Kishinami – Os combustíveis são usados para mover coisas e pessoas. Mas os veículos com motores podem ser elétricos ou queimar combustíveis. Os elétricos são mais eficientes, conseguem produzir mais movimento com menos energia. O motor elétrico converte 90% da energia em movimento (perde apenas 10%). Nos motores de combustão interna, o rendimento, aquilo que é convertido em movimento, chega a 20% no máximo. O resto é energia gasta com calor, ruído e poluição. É óbvio que o caminho de 90% é preferível. É inevitável que o transporte adote cada vez mais formas elétricas. A questão é de onde vem a eletricidade, que precisa ser de fontes limpas e seguras.

Escolhas – O etanol não é uma alternativa aos combustíveis fósseis?

Kishinami – O etanol é importante e significativo. O Brasil produz 30 bilhões de litros/ano, a segunda produção do mundo, depois apenas dos Estados Unidos. Além disso, o etanol brasileiro tem vantagem sobre o norte-americano em termos de carbono. A produção deles é a partir do milho, que precisa ser cozido para liberar amido para a produção do etanol, o que emite carbono. No caso da cana-de-açúcar, não precisa desse processo. Os biocombustíveis são importantes para a transição porque emitem menos gases de efeito estufa que o petróleo, mas ambos têm baixo rendimento energético.

Escolhas – O Brasil teria como produzir eletricidade limpa o suficiente para substituir os combustíveis fósseis?

Kishinami – O país tem fontes suficientes para produzir essa eletricidade de fontes solar, eólica, biomassa e hidrelétrica. A dificuldade não é a escassez de fontes, mas a decisão sobre qual o caminho que seguiremos no longo prazo. Mudanças implicam em empregos que desaparecem (o setor de petróleo emprega muita gente) e outros que não existem hoje, mas serão necessários. Para tanto, precisa de treinamento, educação que hoje não existe. É necessário política de estado para que a transição ocorra em benefício da população. Caso contrário, não seria aceitável. No Acordo de Paris, esse planejamento é a estratégia de longo prazo, mas ainda não temos esse caminho definido.

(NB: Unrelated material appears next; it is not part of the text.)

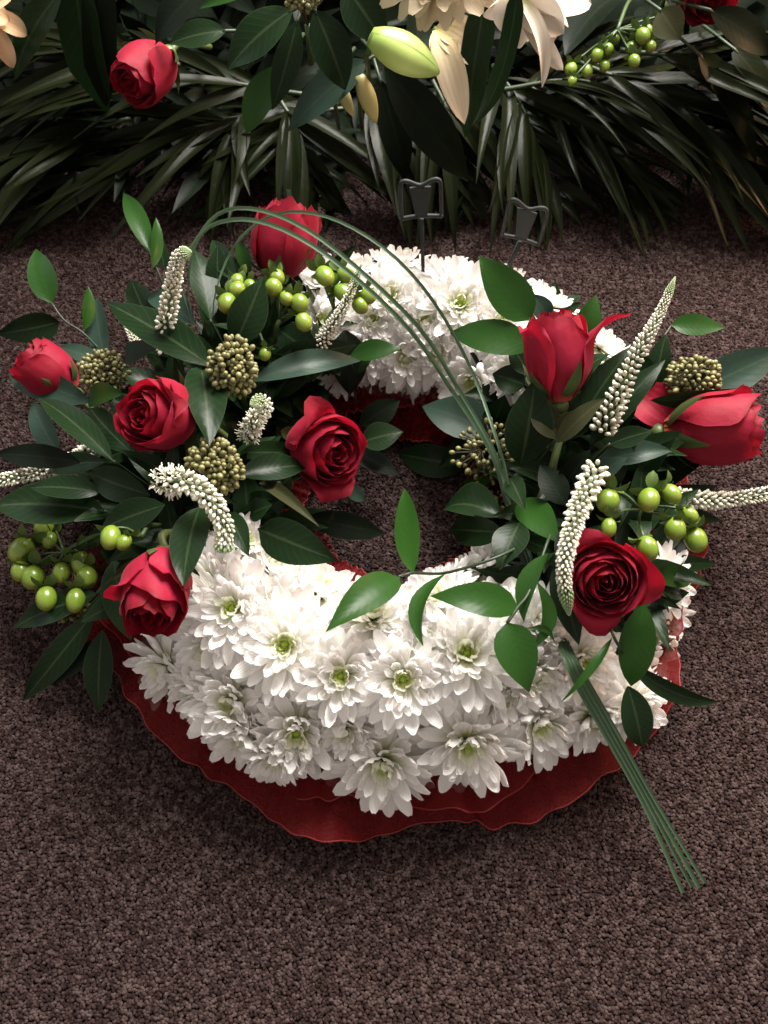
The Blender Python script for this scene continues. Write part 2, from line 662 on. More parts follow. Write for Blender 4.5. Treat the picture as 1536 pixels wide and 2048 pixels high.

Escolhas – Quais são os riscos para o país de não investir nessa transição e o que o que é preciso para que ela aconteça?

Kishimani – O clima já está mudando, mas não sabemos como isso está acontecendo nos diferentes pontos do território. O país é muito grande. No Norte, as mudanças serão diferentes do Sul. Superar esse desconhecimento exigiria investimento em ciência e tecnologia. Já deveríamos ter mais sensores, mais centros de pesquisa acompanhando e identificando novos indicadores. Ter melhor compreensão do problema permitiria ao setor energético criar programas de adaptação e estimar, por exemplo, os riscos de hidrelétricas na  Amazônia. Além disso, o Brasil precisa avançar na economia da energia. Pesquisar as relações entre diferentes fontes e modelos de consumo, que permitiriam fazer melhores projeções para possíveis caminhos para a transição. Até 2100, precisamos mudar toda a economia para o que chamamos genericamente de economia de baixo carbono. Há vários jeitos de se fazer isso, desde o caótico, do salve-se quem puder, até o mais organizado, para o qual é preciso conhecimento. Entender o custo e a economia da energia, e sua relação com o desenvolvimento é essencial para o país, no entanto, estamos um pouco cegos em relação ao futuro por conta dos dramas de curto prazo, como a crise política e o déficit fiscal.